Alexander advocates for a human rights approach, as did Martin Luther King, Jr. which "would offer far greater hope for those of us determined to create a thriving, multiracial, multiethnic democracy free from racial hierarchy - it would offer a positive vision of what we can strive for - a society in which all human beings of all races are treated with dignity, and have the right to food, shelter, health care, education and security."

If we want to do more than just end mass incarceration - if we want to put an end to racial caste in the US, Alexander says "we must...join hands with people of all colors who are not content to wait for change to trickle down."

White middle-class Americans would never allow these drug war tactics in their own communities. The fact that this remains a segregated country in many ways makes it possible. Those of us in a position of privilege have been called to action. We need to stand on the side of love and find ways to bring about true equality. This is a starting point.
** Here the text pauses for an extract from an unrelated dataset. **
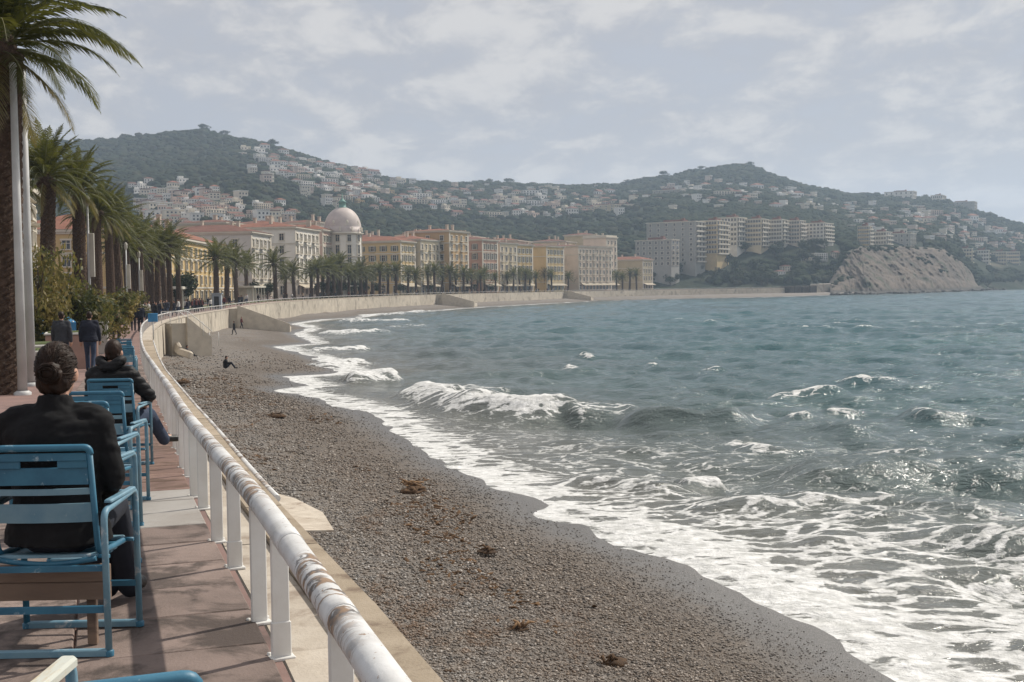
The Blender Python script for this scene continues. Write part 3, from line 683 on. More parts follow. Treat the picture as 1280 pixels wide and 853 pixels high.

Won't you join me in reading the The New Jim Crow and discussing it this fall?

Benediction:

The Low Road by Adrienne Rich

It goes on one at a time,
It starts when you care
To act, it starts when you do
It again after they said no,
It starts when you say We
And know you who you mean, and each
Day you mean one more.

So what do we do now?

We speak ever more and more in "We."

We grieve and we rage and we weep,
And we hold each other in that depth of emotion.
We recommit.
We educate ourselves.
We shout the truth when it would be silenced.
We talk to each other.
We remember that safety lies neither in weapons nor in wealth,
but in the strength of our connections to our communities.
We organize, and we show up for one another.

We keep showing up.

My liberation is bound up with your liberation. Period.